Les trois principaux partis classés à droite du PPE, la droite classique, sont l’ECR (Conservateurs et réformistes européens), l’EFDD (Europe de la liberté et de la démocratie directe), et l’ENL (Europe des nations et des libertés). Ils ont chacun leur identité propre : l’ECR s’est construit autour de deux « noyaux » : les ultraconservateurs du PiS, le parti au pouvoir en Pologne. Et les conservateurs (tories) britanniques, pas franchement un parti d’extrême droite pour le coup.

L’ENL a été créé autour du Front national (devenu RN), en 2015, et regroupe la Ligue italienne, l’AfD allemande ou le FPÖ autrichien. Il est jugé plutôt prorusse, donc infréquentable par les élus du PiS polonais. Enfin, l’EFDD a été fondé en 2009 essentiellement autour des élus britanniques du parti europhobe UKIP, dont Nigel Farage était à l’époque le chef de file. Il a récupéré, sur la législature 2014-2019, l’essentiel des élus italiens du Mouvement 5 étoiles. Et il pourrait accueillir les nombreux élus du Parti du Brexit, le nouveau parti créé par M. Farage…

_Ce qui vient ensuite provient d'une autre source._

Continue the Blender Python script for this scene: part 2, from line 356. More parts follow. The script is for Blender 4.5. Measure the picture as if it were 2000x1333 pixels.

Difficile, à première vue, d’identifier des sujets sur lesquels ces groupes pourraient forger une alliance solide : la plupart sont très nationalistes et leur solidarité s’arrête à leurs frontières nationales. La Ligue italienne veut renvoyer les réfugiés ailleurs en Europe. Les Polonais ne veulent pas en entendre parler…. Peut-être la volonté d’affaiblir le rôle de la commission européenne ? La plupart dénoncent un soi-disant « diktat » de Bruxelles.